WHAT TO PRODUCE:
Produce an exact copy of the lines below that run from the line containing "Recreate this scene" to the line containing "scene.camera = cam", inclusive; any picture is omitted.

Rows from a 3D scene dataset:
------

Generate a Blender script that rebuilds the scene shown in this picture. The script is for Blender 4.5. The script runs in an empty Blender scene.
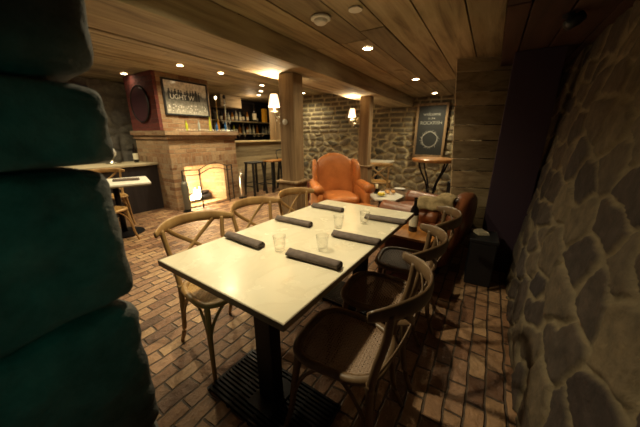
import bpy, bmesh, math, random
import numpy as np
from mathutils import Vector, Matrix
random.seed(7)
PI = math.pi
S = bpy.context.scene
COL = S.collection

# ------------------------------------------------------------------ camera, world, exposure
H = 1.3586; PITCH = 0.2893; YAW = 0.5643
cam = bpy.data.cameras.new('camera'); cam.sensor_width = 36; cam.lens = 14.705
cam.clip_start = 0.02
camo = bpy.data.objects.new('camera', cam); COL.objects.link(camo)
fw = Vector((math.cos(YAW)*math.cos(PITCH), math.sin(YAW)*math.cos(PITCH), -math.sin(PITCH)))
rt = Vector((math.sin(YAW), -math.cos(YAW), 0)); up = rt.cross(fw)
camo.matrix_world = Matrix(((rt.x, up.x, -fw.x, 0), (rt.y, up.y, -fw.y, 0), (rt.z, up.z, -fw.z, H), (0, 0, 0, 1)))
cam.dof.use_dof = True; cam.dof.focus_distance = 1.45; cam.dof.aperture_fstop = 2.2
S.camera = camo

W = bpy.data.worlds.new('world'); S.world = W; W.use_nodes = True
W.node_tree.nodes['Background'].inputs[0].default_value = (0.30, 0.24, 0.42, 1)
W.node_tree.nodes['Background'].inputs[1].default_value = 0.020
S.view_settings.view_transform = 'Standard'; S.view_settings.look = 'None'
S.view_settings.gamma = 1; S.view_settings.use_curve_mapping = False
S.view_settings.exposure = 1.12

ZC, ZL, ZB = 2.15, 2.40, 1.978       # plank ceiling, ceiling beyond the beam, beam underside
WARM = (1.0, 0.86, 0.60)

def light(name, kind, loc, energy, color=WARM, size=0.05, spot=None, target=None, blend=0.6):
    l = bpy.data.lights.new(name, kind); l.energy = energy; l.color = color
    if kind == 'AREA': l.size = size
    else: l.shadow_soft_size = size
    if spot: l.spot_size = spot; l.spot_blend = blend
    o = bpy.data.objects.new(name, l); COL.objects.link(o); o.location = loc
    if target is not None:
        o.rotation_euler = (Vector(target)-Vector(loc)).to_track_quat('-Z', 'Y').to_euler()
    return o

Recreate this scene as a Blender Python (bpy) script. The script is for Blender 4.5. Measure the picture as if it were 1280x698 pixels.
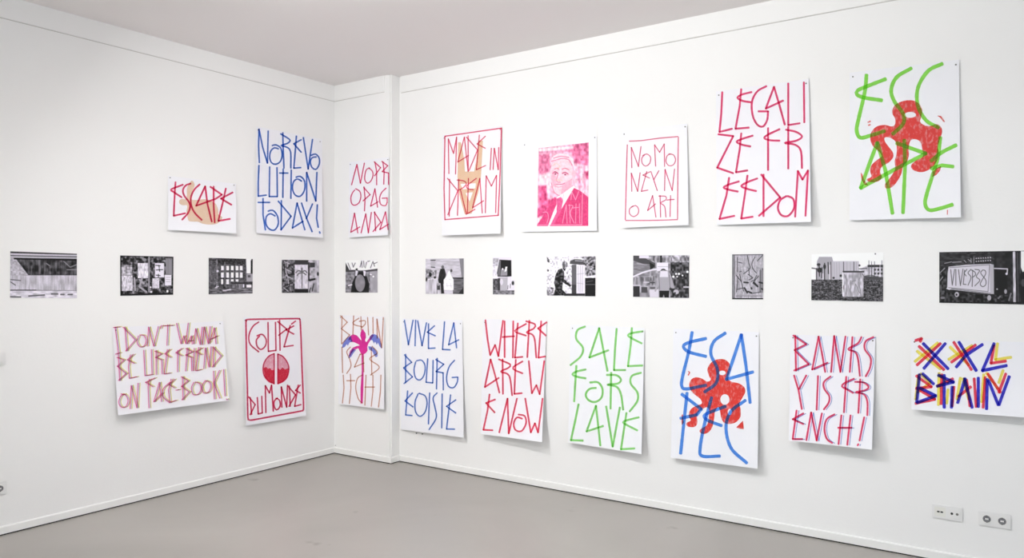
import bpy, bmesh, math, random
import numpy as np
from mathutils import Vector

for o in list(bpy.data.objects): bpy.data.objects.remove(o)
scene = bpy.context.scene
COL = scene.collection
random.seed(7)

# ------------------------------------------------------------------ camera, world, lights, exposure
F = 952.6; CX, CY = 640.0, 349.0
YAW = math.asin(0.5696)
CAM = Vector((5.328, -4.825, 1.6))
cd = bpy.data.cameras.new('camera'); cam = bpy.data.objects.new('camera', cd); COL.objects.link(cam)
cam.location = CAM; cam.rotation_euler = (math.pi/2, 0, YAW)
cd.sensor_width = 36; cd.lens = 36*F/1280; cd.clip_start = 0.05
scene.camera = cam

world = bpy.data.worlds.new('world'); scene.world = world; world.use_nodes = True
bg = world.node_tree.nodes['Background']; bg.inputs[0].default_value = (0.75, 0.86, 1.0, 1); bg.inputs[1].default_value = 1.0

def area(name, loc, target, sx, sy, power, color):
    l = bpy.data.lights.new(name, 'AREA'); l.shape = 'RECTANGLE'; l.size = sx; l.size_y = sy
    l.energy = power; l.color = color
    o = bpy.data.objects.new(name, l); COL.objects.link(o); o.location = loc
    o.rotation_euler = (Vector(target)-Vector(loc)).to_track_quat('-Z', 'Y').to_euler()
    return o
# ceiling lamps in front of the right wall, up and to the left of the posters
area('ceiling_lamp', (2.0, -2.75, 3.28), (2.9, 0.0, 1.4), 0.22, 0.16, 46, (0.975, 0.98, 0.985))
area('ceiling_lamp', (4.2, -2.8, 3.25), (3.6, 0.0, 1.2), 0.5, 0.3, 8, (0.98, 0.90, 0.68))
# two added fill spots brightening the corner and the middle of the right wall
for loc, tgt, pw, c in (((2.2, -4.6, 3.2), (0.25, 0, 0.7), 8.6, (0.98, 0.95, 0.90)), ((2.6, -3.9, 3.2), (3.9, 0, 0.5), 3.4, (0.88, 0.95, 1.0))):
    sp = area('wall_fill_spot', loc, tgt, 0.4, 0.4, pw, c); sp.data.spread = math.radians(70)
# upward fill added to brighten the ceiling; no fixture hangs there
area('ceiling_fill', (4.2, -3.0, 2.75), (4.2, -3.0, 3.3), 2.0, 0.3, 84, (0.90, 0.95, 1.0))
# daylight through the windows behind the camera
for wx, wp in ((2.2, 58), (4.6, 10), (7.0, 4)):
    area('window_daylight', (wx, -7.95, 1.75), (wx-0.2, 0, 1.5), 1.3, 2.1, wp, (0.95, 1.0, 0.97))
# fill added on the right, no opening there; lifts left wall and pier return
area('side_fill', (8.5, -3.2, 1.4), (0.0, -0.6, 0.9), 2.0, 2.2, 38, (0.62, 0.82, 1.0))

scene.view_settings.view_transform = 'Standard'; scene.view_settings.look = 'None'
scene.view_settings.gamma = 1; scene.view_settings.use_curve_mapping = False
scene.view_settings.exposure = -0.1

# ------------------------------------------------------------------ helpers
def lin(c):
    c = np.asarray(c, float)/255.0
    return np.where(c <= 0.04045, c/12.92, ((c+0.055)/1.055)**2.4)

RIGHT = Vector((math.cos(YAW), math.sin(YAW), 0)); FWD = Vector((-math.sin(YAW), math.cos(YAW), 0))
PIER_W, PIER_D = 0.708, 0.11
def onwall(px, py, wall, off):
    """point standing `off` metres in front of a wall, at the photograph's pixel"""
    d = RIGHT*((px-CX)/F) + Vector((0, 0, 1))*((CY-py)/F) + FWD
    if wall == 'L': t = (off-CAM.x)/d.x
    elif wall == 'P': t = (-off-CAM.y)/d.y
    else: t = (PIER_D-off-CAM.y)/d.y
    return CAM + d*t
NORMAL = {'L': Vector((1, 0, 0)), 'P': Vector((0, -1, 0)), 'R': Vector((0, -1, 0))}

def mat_new(name):
    m = bpy.data.materials.new(name); m.use_nodes = True
    return m, m.node_tree, m.node_tree.nodes['Principled BSDF']
def mat_plain(name, rgb, rough=0.6, noise=0.0, nscale=20, bump=0.0, bscale=200, metal=0.0, spec=0.5):
    m, nt, p = mat_new(name)
    c = list(lin(rgb))+[1]
    p.inputs['Roughness'].default_value = rough; p.inputs['Metallic'].default_value = metal
    p.inputs['Specular IOR Level'].default_value = spec
    p.inputs['Base Color'].default_value = c
    tc = nt.nodes.new('ShaderNodeTexCoord')
    if noise:
        n = nt.nodes.new('ShaderNodeTexNoise'); n.inputs['Scale'].default_value = nscale; n.inputs['Detail'].default_value = 5
        nt.links.new(tc.outputs['Object'], n.inputs['Vector'])
        r = nt.nodes.new('ShaderNodeValToRGB')
        r.color_ramp.elements[0].position = 0.3; r.color_ramp.elements[1].position = 0.7
        r.color_ramp.elements[0].color = [v*(1-noise) for v in c[:3]]+[1]
        r.color_ramp.elements[1].color = [min(1, v*(1+noise)) for v in c[:3]]+[1]
        nt.links.new(n.outputs['Fac'], r.inputs['Fac']); nt.links.new(r.outputs['Color'], p.inputs['Base Color'])
    if bump:
        n2 = nt.nodes.new('ShaderNodeTexNoise'); n2.inputs['Scale'].default_value = bscale; n2.inputs['Detail'].default_value = 4
        nt.links.new(tc.outputs['Object'], n2.inputs['Vector'])
        b = nt.nodes.new('ShaderNodeBump'); b.inputs['Strength'].default_value = bump; b.inputs['Distance'].default_value = 0.002
        nt.links.new(n2.outputs['Fac'], b.inputs['Height']); nt.links.new(b.outputs['Normal'], p.inputs['Normal'])
    return m
M_WALL = mat_plain('wall_plaster', (240, 239, 238), 0.85, 0.008, 0.9, 0.25, 60, spec=0.2)
M_CEIL = mat_plain('ceiling_paint', (240, 235, 234), 0.9, 0.006, 0.7, 0.15, 50, spec=0.2)
M_TRIM = mat_plain('trim_paint', (238, 237, 235), 0.5, 0.006, 5, spec=0.3)
M_FRIEZE_SHADE = mat_plain('frieze_shade_line', (205, 202, 199), 0.9, 0.1, 8)
M_GAP = mat_plain('gap_shade', (45, 42, 40), 0.9, 0.2, 8)
M_PAPER = mat_plain('poster_paper', (238, 238, 243), 0.75, 0.006, 6, 0.3, 9, spec=0.2)
M_BOARD = mat_plain('photo_paper', (240, 240, 240), 0.5)
M_PIN = mat_plain('steel_pin', (120, 118, 116), 0.35, metal=0.7)
M_PLATE = mat_plain('socket_plastic', (232, 231, 230), 0.35)
M_CREAM = mat_plain('cream_plastic', (229, 228, 222), 0.4)
M_DARK = mat_plain('dark_hole', (30, 30, 34), 0.6)

# floor: poured grey screed with clouds of tone and a few scuffs, satin finish
m, nt, p = mat_new('grey_floor'); M_FLOOR = m
tc = nt.nodes.new('ShaderNodeTexCoord')
n1 = nt.nodes.new('ShaderNodeTexNoise'); n1.inputs['Scale'].default_value = 0.8; n1.inputs['Detail'].default_value = 7; n1.inputs['Distortion'].default_value = 0.6
nt.links.new(tc.outputs['Object'], n1.inputs['Vector'])
r1 = nt.nodes.new('ShaderNodeValToRGB')
r1.color_ramp.elements[0].position = 0.3; r1.color_ramp.elements[0].color = list(lin((158, 153, 147)))+[1]
r1.color_ramp.elements[1].position = 0.7; r1.color_ramp.elements[1].color = list(lin((172, 167, 161)))+[1]
nt.links.new(n1.outputs['Fac'], r1.inputs['Fac'])
n2 = nt.nodes.new('ShaderNodeTexNoise'); n2.inputs['Scale'].default_value = 3.5; n2.inputs['Detail'].default_value = 3
nt.links.new(tc.outputs['Object'], n2.inputs['Vector'])
r2 = nt.nodes.new('ShaderNodeValToRGB')
r2.color_ramp.elements[0].position = 0.70; r2.color_ramp.elements[0].color = (1, 1, 1, 1)
r2.color_ramp.elements[1].position = 0.76; r2.color_ramp.elements[1].color = (0.72, 0.7, 0.68, 1)
nt.links.new(n2.outputs['Fac'], r2.inputs['Fac'])
mx = nt.nodes.new('ShaderNodeMix'); mx.data_type = 'RGBA'; mx.blend_type = 'MULTIPLY'; mx.inputs[0].default_value = 1
nt.links.new(r1.outputs['Color'], mx.inputs[6]); nt.links.new(r2.outputs['Color'], mx.inputs[7])
nt.links.new(mx.outputs[2], p.inputs['Base Color'])
p.inputs['Roughness'].default_value = 0.34; p.inputs['Specular IOR Level'].default_value = 0.5

# marker ink: a film of see-through colour lying on the paper, so crossing strokes darken as real ink does
INKS = {}
def ink(rgb, grain=0.12, gscale=60, stretch=(1, 1, 1)):
    key = (tuple(rgb), grain, gscale, stretch)
    if key in INKS: return INKS[key]
    m = bpy.data.materials.new('marker_ink'); m.use_nodes = True; nt = m.node_tree
    nt.nodes.remove(nt.nodes['Principled BSDF'])
    t = nt.nodes.new('ShaderNodeBsdfTransparent')
    base = np.clip(lin(np.array(rgb)*0.95+12.0), 0.004, 1)
    body = 0.28                                             # pigment that lies on top; the rest stains the paper
    c = np.sqrt(np.clip(base/0.86/(1-body), 0.004, 1))
    n = nt.nodes.new('ShaderNodeTexNoise'); n.inputs['Scale'].default_value = gscale; n.inputs['Detail'].default_value = 3
    tc = nt.nodes.new('ShaderNodeTexCoord'); mp = nt.nodes.new('ShaderNodeMapping'); mp.inputs['Scale'].default_value = stretch
    nt.links.new(tc.outputs['Object'], mp.inputs['Vector']); nt.links.new(mp.outputs['Vector'], n.inputs['Vector'])
    r = nt.nodes.new('ShaderNodeValToRGB')
    lo, hi = (0.52, 0.64) if grain >= .4 else (0.48, 0.74)
    r.color_ramp.elements[0].position = lo; r.color_ramp.elements[1].position = hi
    r.color_ramp.elements[0].color = list(c*(1-grain*0.08))+[1]
    r.color_ramp.elements[1].color = list(c+(1-c)*grain)+[1]
    nt.links.new(n.outputs['Fac'], r.inputs['Fac']); nt.links.new(r.outputs['Color'], t.inputs['Color'])
    df = nt.nodes.new('ShaderNodeBsdfDiffuse'); df.inputs['Color'].default_value = list(base)+[1]
    ms = nt.nodes.new('ShaderNodeMixShader'); ms.inputs[0].default_value = body
    nt.links.new(t.outputs[0], ms.inputs[1]); nt.links.new(df.outputs[0], ms.inputs[2])
    nt.links.new(ms.outputs[0], nt.nodes['Material Output'].inputs['Surface'])
    INKS[key] = m
    return m
m, nt, p = mat_new('printed_image'); M_PRINT = m
a = nt.nodes.new('ShaderNodeVertexColor'); a.layer_name = 'print'
nt.links.new(a.outputs['Color'], p.inputs['Base Color']); p.inputs['Roughness'].default_value = 0.5
p.inputs['Specular IOR Level'].default_value = 0.25

def mesh_obj(name, verts, faces, mat, parent=None, origin=None, smooth=False):
    me = bpy.data.meshes.new(name)
    org = Vector(origin) if origin is not None else Vector((0, 0, 0))
    me.from_pydata([tuple(Vector(v)-org) for v in verts], [], faces); me.update()
    me.materials.append(mat)
    if smooth: me.polygons.foreach_set('use_smooth', [True]*len(me.polygons))
    o = bpy.data.objects.new(name, me); COL.objects.link(o)
    if parent: o.parent = parent
    else: o.location = org
    return o
def box_vf(x0, x1, y0, y1, z0, z1):
    v = [(x, y, z) for z in (z0, z1) for y in (y0, y1) for x in (x0, x1)]
    f = [(0, 2, 3, 1), (4, 5, 7, 6), (0, 1, 5, 4), (2, 6, 7, 3), (0, 4, 6, 2), (1, 3, 7, 5)]
    return v, f
def box(name, x0, x1, y0, y1, z0, z1, mat, parent=None, bevel=0, struct=False):
    v, f = box_vf(x0, x1, y0, y1, z0, z1)
    c = ((x0+x1)/2, (y0+y1)/2, (z0+z1)/2) if not parent else None
    o = mesh_obj(name, v, f, mat, parent, c)
    if bevel:
        bm = bmesh.new(); bm.from_mesh(o.data)
        bmesh.ops.bevel(bm, geom=bm.edges[:], offset=bevel, segments=2, affect='EDGES'); bm.to_mesh(o.data); bm.free()
    if struct: o['kind'] = 'structure'
    return o
def tag(o, label, cat, group=None):
    o['label'] = label; o['category'] = cat
    if group: o['group'] = group

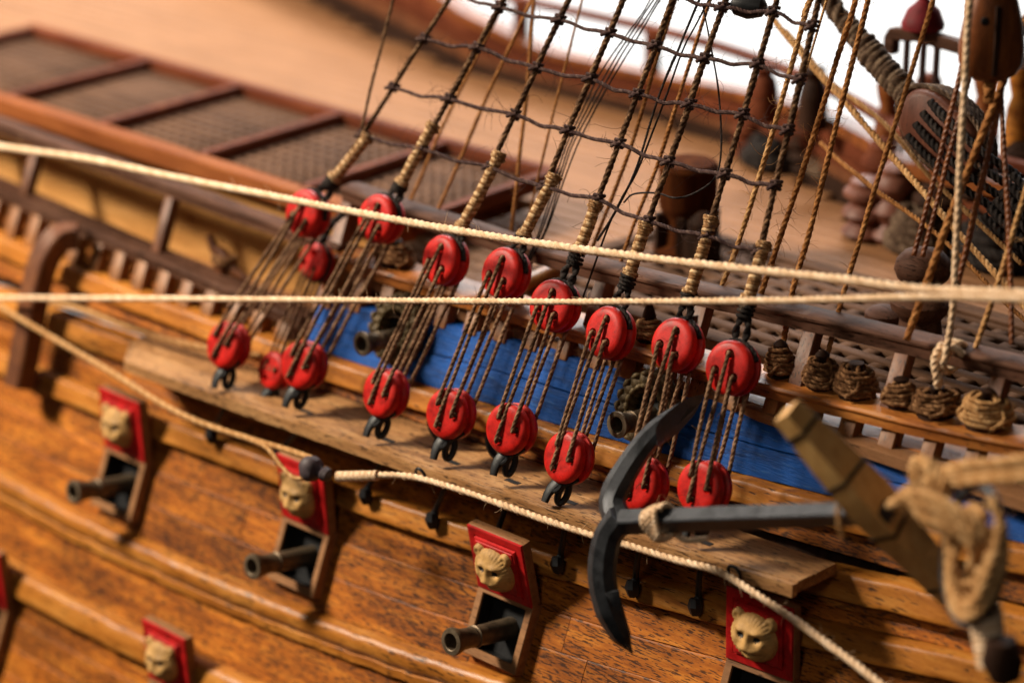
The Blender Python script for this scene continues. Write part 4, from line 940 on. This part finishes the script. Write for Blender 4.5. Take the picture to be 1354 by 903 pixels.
# ------------------------------------------------------------------ belaying pins with coils on the sill rail
def coil(px, py, label, w=.30, turns=4, pin=True, lumpy=.03, pinh=.32, m='coil'):
    P_ = on_hull(px, py, -.05); x = P_[0]; zb = float(cRBm(x))+.02; y = float(hy(x, zb, 0))+.18; c_ = np.array([x, y, zb])
    t = thing('rope_coil', c_, label, 'rope coil', 'wound coils on the sill rail'); w *= 1.22; hgt = .11*turns; turns = int(turns*1.7); q = np.linspace(0, 2*math.pi*turns, int(turns*18))
    ph = random.random()*6; mb = MB(); pts = []
    for u in q:
        f_ = u/q[-1]; rr = w*(1-.35*f_**2)*(.92+.12*((u*1.7) % 1.0))*(1+.06*math.sin(2*u+ph))+RNG.normal(0, lumpy*.5); pts.append(c_+np.array([rr*math.cos(u), rr*.85*math.sin(u), .06+hgt*f_+.03*math.sin(u+ph)]))
    rope(mb, pts, .047, 5, fuzz=3, smooth=False, wob=.008)
    for j in range(3):
        a = ph+j*2.1; rope(mb, [c_+np.array([w*1.05*math.cos(a), w*math.sin(a), .08]), c_+np.array([w*1.02*math.cos(a+.5), w*.9*math.sin(a+.5), hgt*.6]), c_+np.array([.1*math.cos(a+.8), .1*math.sin(a+.8), hgt+.12])], .045, 5, fuzz=3)
    part('rope', mb, M[m], t, c_, ang=None)
    mb = MB(); mb.lathe([(-.1, w*.8), (hgt*.8, w*.62), (hgt*.9, .10), (hgt+.02, .07), (hgt+.08, .12), (hgt+.16, .13), (hgt+.16+pinh*.5, .08), (hgt+.16+pinh, .01)], c_, (0, 0, 1), 14); part('belaying_pin', mb, M['darkwood'], t, c_)
coil(855, 440, 'tan wound rope under a dark pointed pin, between the sixth and seventh deadeyes', .24, 3)
coil(905, 462, 'dim wound rope behind the seventh red deadeye', .22, 3)
coil(1030, 480, 'dark wound rope directly right of the last red deadeye', .22, 4, pinh=.1)
coil(1085, 495, 'upright barrel of wound rope right beside the dark rail post', .26, 4, pinh=.1)
coil(1130, 505, 'widest dark barrel of wound rope between the two rail posts', .31, 4, pinh=.0)
coil(1190, 515, 'loose dim wound rope right behind the brown rail post', .24, 3, pinh=.05)
coil(1237, 528, 'slumped tan rope bundle under the cream lashing', .34, 3, lumpy=.06, pinh=.0, m='coil')
coil(1303, 543, 'tan cone of wound rope near the right edge', .36, 4, pinh=.05, m='tan')
coil(520, 345, 'dark coil of rope behind the second deadeye on the rail', .34, 3, pinh=.0)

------

EXERCISE ANSWER:
Recreate this scene as a Blender Python (bpy) script. The script is for Blender 4.5. Measure the picture as if it were 1280x698 pixels.
import bpy, bmesh, math, random
import numpy as np
from mathutils import Vector

for o in list(bpy.data.objects): bpy.data.objects.remove(o)
scene = bpy.context.scene
COL = scene.collection
random.seed(7)

# ------------------------------------------------------------------ camera, world, lights, exposure
F = 952.6; CX, CY = 640.0, 349.0
YAW = math.asin(0.5696)
CAM = Vector((5.328, -4.825, 1.6))
cd = bpy.data.cameras.new('camera'); cam = bpy.data.objects.new('camera', cd); COL.objects.link(cam)
cam.location = CAM; cam.rotation_euler = (math.pi/2, 0, YAW)
cd.sensor_width = 36; cd.lens = 36*F/1280; cd.clip_start = 0.05
scene.camera = cam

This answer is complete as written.